Comentario al Evangelio del domingo tercero de Adviento – C, publicado en Diario de Avisos el domingo 13 de Diciembre de 2009 bajo el epígrafe “DOMINGO CRISTIANO”
Mal de muchos...
Daniel Padilla
Es evidente que impresionaba Juan. Impresionaba su figura: adusto y severo, "alimentándose con saltamontes y miel silvestre, vestido con una piel de camello ceñida a la cintura", recortaba su silueta en el desierto. Impresionaba también su personalidad: "No te es lícito vivir con la mujer de tu hermano", le decía sin miedo a Herodes, pasara lo que pasara. Y Jesús afirmaba de él que "no era una caña agitada por el viento, ni un hombre ricamente vestido", sino "el hombre más grande nacido de una mujer". Impresionaba igualmente la claridad con que seguía su vocación: "Yo soy la voz que clama: preparen los caminos del Señor; enderezcan sus sendas". Y eso es lo que hacía en su profetismo: lanzar limpiamente su mensaje de conversión desde su voz y su testimonio. Pero hay algo que aún impresionaba más: la concreción de su mensaje. No se andaba por las ramas en el campo de los principios genéricos. El eslogan de Isaías lo desmenuzaba en programas prácticos, urgentes y concretos, acomodados a cada situación de la vida: "El que tenga dos túnicas, que las reparta con el que no tiene; el que tenga comida, lo mismo". A unos publicanos, les dijo: "No exijan más de lo establecido". Ya unos soldados: "No hagan extorsión a nadie, ni se aprovechen con denuncias".
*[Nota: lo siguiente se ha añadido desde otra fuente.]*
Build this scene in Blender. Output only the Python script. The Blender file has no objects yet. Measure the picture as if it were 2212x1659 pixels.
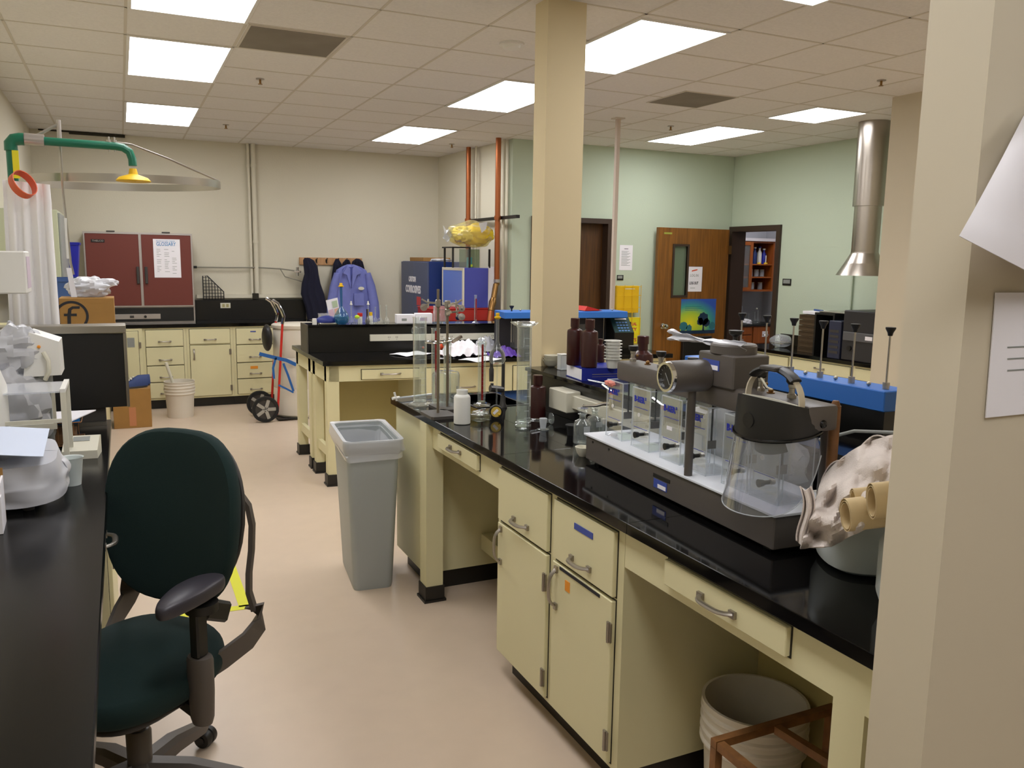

Y es que Juan tenía prisa. Era partidario de no dejar para mañana lo que se puede hacer hoy. Era consciente de que la implantación del Reino no podía hacerse a la ligera, con optimistas programas etéreos ni con zurcidos superficiales: "El que tenía que venir", diría más tarde: "No se puede poner un paño nuevo sobre un vestido viejo, porque tirará de él y lo romperá". Y eso es lo que trataba de recomendar Juan. Por eso predicaba una conversión personal. Que consistía primordialmente en un cambio radical de mentalidad y, consecuentemente, en un cambio de actitud ante los problemas.Hoy día todos hablamos de "cambiar estructuras". Y, en ese empeño, decimos que existen: la opresión, la injusticia, la explotación, la marginación, el consumismo aberrante... Pero todos esos anhelos y denuncias pueden quedarse en música celestial, si no trabaja cada uno en liberarse él de sus propios pecados. Los grandes pecados de todos suelen terminar siendo pecados de nadie. Y está claro que, cuando decimos enfáticamente "todos somos opresores, o asesinos", lo que hacemos es absolver alegre y confusamente el pecado personal de cada uno. Muy bien sintetizó aquel que dijo: "¡Mal de muchos, consuelo de tontos!" O de listos. Porque suele ser un listillo el que se lava las manos como Pilatos. Vivimos en una curiosa paradoja. Cuando se trata de nuestros derechos, aquilatamos al máximo lo que se nos debe: "Esto, y esto, y esto. Más el IVA". Pero cuando se trata de nuestros compromisos con la ciudad secular o con la implantación del reino, solemos caer en un lenguaje ambiguo, insípido y fofamente grandilocuente que no dice nada: "Hay que hacer... Qué bonito sería si todos...".